*EXERCISE INSTRUCTIONS*:
Go through the data below and gather each line containing "Write".

++++ RECORDS SUPPLIED ++++

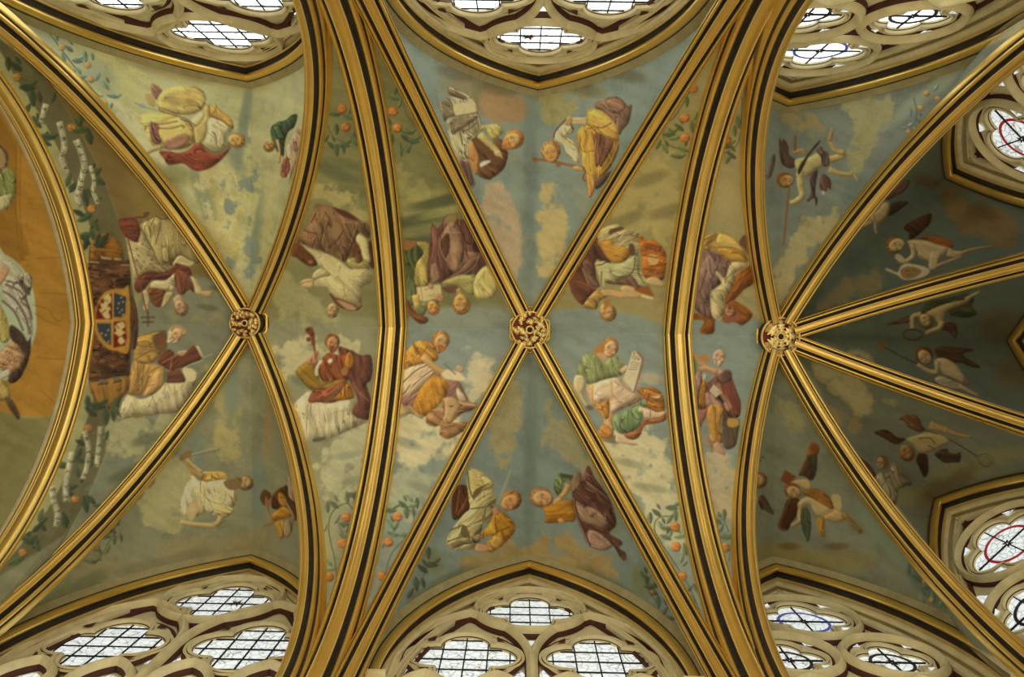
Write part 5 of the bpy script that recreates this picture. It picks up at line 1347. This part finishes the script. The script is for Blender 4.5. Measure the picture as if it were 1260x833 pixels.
# --- apse: south cell
fig('painted_figure', 'painted cherub in ochre carrying a dark wooden cross with a green wing', 930, 535, '''
c 7f4614 80 .25 : 680,95 780,140 750,260 660,270 620,260
c 40401e 75 .35 : 640,260 750,260 740,470 690,560 620,520 560,470
c 4f2f16 -60 .35 : 530,490 640,300 700,450 680,560 600,500
q 78401a .5 : 360,430 500,520 400,620 300,560
c 4e2a0c -65 .2 : 400,790 540,800 500,990 440,1080 380,1180 275,1130 330,960
l 8f5a1c 1.2 : 410,800 285,1110 370,1165
s a08a52 : 530,820 640,760 800,820 900,880 940,920 800,1000 720,960 660,860 560,900 510,880
c 83541a 25 .25 : 580,690 700,660 820,690 920,790 960,900 900,900 780,830 660,760 590,740
p a08a4e : 930,760 980,730 1040,760 1050,920 970,900
s a08248 : 780,1020 900,940 1000,910 1100,1000 1080,1060 960,1080 860,1050 850,1150 860,1220 800,1250 750,1120
c a0721e 75 .25 : 750,1060 840,1010 830,1160 860,1240 800,1240
t 86682e 7 5 : 1080,960 1180,1080 1300,1200
l 6a4c1c 1.2 : 780,1020 950,930
t 9c7f4c 7 5 : 560,860 540,980 540,1060 440,1120
c 4c5430 85 .3 : 560,930 640,900 680,1100 650,1310 610,1260 560,1120
s a5884c : 440,590 540,550 650,560 680,640 650,680 560,640
H 9f8048 10 200 -.4 0 0 7c4818 : 460,690
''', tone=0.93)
fig('painted_figure', 'painted cherub head and wing half hidden behind the apse rib', 930, 535, '''
c 5a3c2a 50 .35 : 30,790 80,735 130,790 190,900 220,980 140,940 80,920 40,860
p 4d4a24 : 90,870 170,890 215,975 130,940
s a08850 : -20,720 10,700 30,790 20,860 -20,860
H a2804a 11 0 .2 0 0 83571e : 20,560
l 5a5c34 2 : 50,300 80,260 100,290 ; 30,340 60,310
''', tone=0.93)
# --- barrel beyond the far left rib
fig('painted_figure', 'painted figure in striped grey and white drapery beyond the far left rib', 0, 310, '''
p 9aa078 1 : -60,20 60,30 200,120 310,240 400,440 440,700 440,1000 330,1300 270,1480 100,1560 -60,1500
c a7a57a 30 .15 : -60,40 40,40 180,140 300,300 330,560 200,600 40,420 -60,400
c a29a78 55 .35 : 60,420 200,300 380,270 380,480 330,560 380,760 400,1040 320,900 200,760 60,560
l 5c4c42 2.6 .8 : 70,400 240,480 340,640 390,820 ; 40,480 200,600 310,800 360,1000 ; 100,360 270,400 360,520 ; 30,600 180,740 280,960
c 4c3b2c 70 .3 : 130,900 260,980 340,1100 380,1040 360,1300 240,1560 110,1610 130,1450 260,1360 290,1240 130,1060
c 9a8c48 85 .2 : -60,620 60,760 120,1000 100,1100 20,1110 -60,1000
c a07a50 20 .35 : 0,1240 140,1110 270,1200 290,1340 200,1470 80,1490 -20,1400
b b5895c 3,3 0 .6 : 60,1300 180,1260 220,1380 120,1420
s b08a62 : -40,300 20,130 60,160 110,230 60,330 0,400
c 8f7e40 60 .25 : -40,1580 80,1600 120,1780 40,1830 -40,1800
c 5b4a30 50 .3 : 60,1790 160,1830 240,2000 220,2060 120,1930
c a39c78 -20 .2 : 0,1500 110,1440 120,1520 20,1560
''')
fig('painted_figure', 'painted green and white fluttering drapery at the upper left edge', 0, 150, '''
c 6e5440 60 .35 : -40,300 60,340 100,420 80,560 20,680 -40,700
c 767a40 70 .3 : -40,700 70,560 180,640 190,800 160,900 -40,940
c a09a64 60 .2 : -40,940 160,880 150,960 100,1060 50,1090 -40,1080
p 8f7a4a 1 : -40,380 20,330 70,480 30,560 -40,560
''')
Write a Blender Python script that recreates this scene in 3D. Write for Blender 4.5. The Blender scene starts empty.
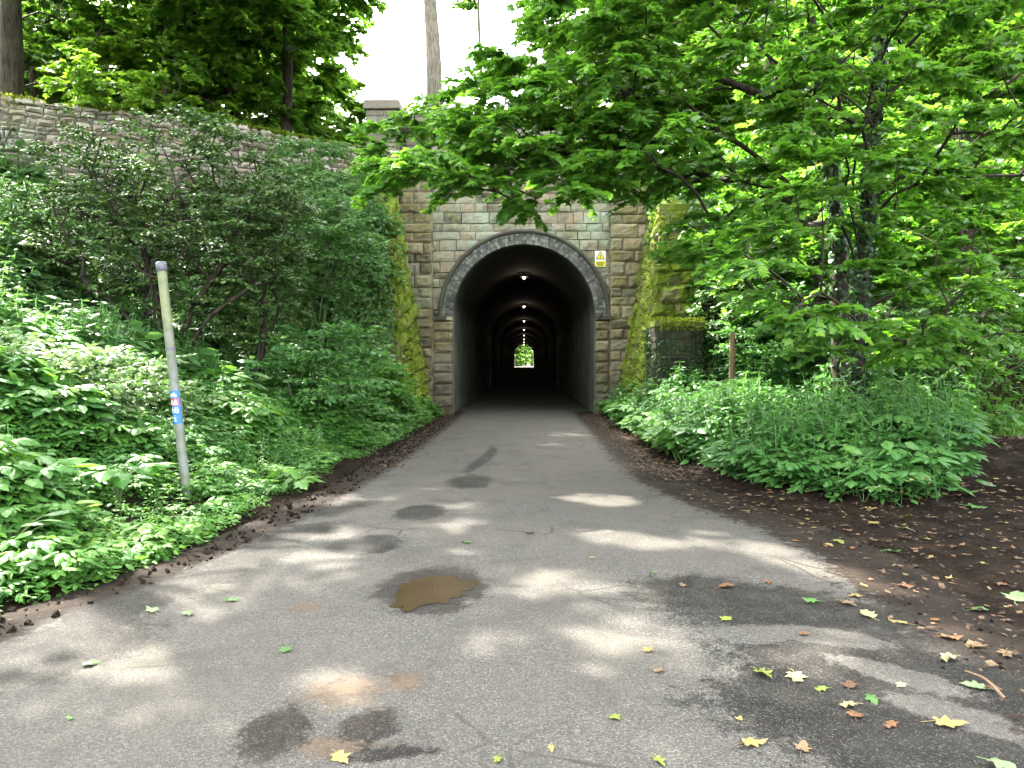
import bpy, math, random
import numpy as np
from mathutils import Vector, Matrix

rng = np.random.default_rng(11)
random.seed(11)
SC = bpy.context.scene
COL = SC.collection
R = math.radians

# ------------------------------------------------------------------ camera
F_PX = 769.0
cam_d = bpy.data.cameras.new('camera')
cam = bpy.data.objects.new('camera', cam_d)
COL.objects.link(cam)
CAM = np.array([0.0, 0.0, 1.6])
cam.location = CAM
cam.rotation_euler = (math.pi / 2 - math.atan(24 / F_PX), 0, math.atan(12 / F_PX))
cam_d.sensor_width = 36
cam_d.lens = 36 * F_PX / 1024
cam_d.clip_start = 0.05
cam_d.clip_end = 3000
SC.camera = cam
CR = np.array(cam.rotation_euler.to_matrix())

# ------------------------------------------------------------------ world, sun, exposure
SUN = np.array([-0.42, 0.44, 0.79]); SUN /= np.linalg.norm(SUN)
SUN_EL = math.asin(SUN[2]); SUN_AZ = math.atan2(SUN[0], SUN[1])
W = bpy.data.worlds.new('World'); SC.world = W; W.use_nodes = True
wn = W.node_tree.nodes; wl = W.node_tree.links
sky = wn.new('ShaderNodeTexSky'); sky.sky_type = 'NISHITA'; sky.sun_disc = False
sky.sun_elevation = SUN_EL; sky.sun_rotation = SUN_AZ
sky.air_density = 1.0; sky.dust_density = 5.0; sky.ozone_density = 0.4
bg = wn['Background']; bg.inputs['Strength'].default_value = 0.15
# thin bright cloud over the whole sky: the blue is washed nearly white
hs = wn.new('ShaderNodeHueSaturation'); hs.inputs['Saturation'].default_value = 0.22; hs.inputs['Value'].default_value = 1.5
wl.new(sky.outputs[0], hs.inputs['Color']); wl.new(hs.outputs[0], bg.inputs['Color'])
sl = bpy.data.lights.new('sun', 'SUN'); sl.energy = 2.7; sl.angle = R(0.6); sl.color = (1.0, 0.93, 0.82)
so = bpy.data.objects.new('sun', sl); COL.objects.link(so)
so.rotation_euler = Vector(SUN).to_track_quat('Z', 'Y').to_euler()
so.location = (0, 0, 60)
SC.view_settings.view_transform = 'Standard'
SC.view_settings.look = 'None'
SC.view_settings.exposure = 3.65
SC.view_settings.gamma = 1.0
SC.view_settings.use_curve_mapping = False
SC.render.engine = 'CYCLES'
cy = SC.cycles
cy.use_denoising = True
cy.max_bounces = 7; cy.diffuse_bounces = 4; cy.glossy_bounces = 2; cy.transmission_bounces = 5
cy.sample_clamp_indirect = 6.0
cy.caustics_reflective = False; cy.caustics_refractive = False

# ------------------------------------------------------------------ small helpers
def ray(px, py):
    d = CR @ np.array([(px - 512) / F_PX, (384 - py) / F_PX, -1.0])
    return d
def at(px, py, Y):
    d = ray(px, py); return CAM + d * (Y / d[1])
def gp(px, py, z=0.0):
    d = ray(px, py); return CAM + d * ((z - CAM[2]) / d[2])
def project(P):
    q = (P - CAM) @ CR
    return 512 + F_PX * q[..., 0] / -q[..., 2], 384 - F_PX * q[..., 1] / -q[..., 2], -q[..., 2]
def unit(a):
    a = np.asarray(a, float); n = np.linalg.norm(a, axis=-1, keepdims=True); n[n < 1e-9] = 1
    return a / n
def sstep(x, a=0.0, b=1.0):
    t = np.clip((np.asarray(x, float) - a) / (b - a), 0, 1); return t * t * (3 - 2 * t)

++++

*EXERCISE RESPONSE*:
Write part 5 of the bpy script that recreates this picture. It picks up at line 1347. This part finishes the script. The script is for Blender 4.5. Measure the picture as if it were 1260x833 pixels.
Write a Blender Python script that recreates this scene in 3D. Write for Blender 4.5. The Blender scene starts empty.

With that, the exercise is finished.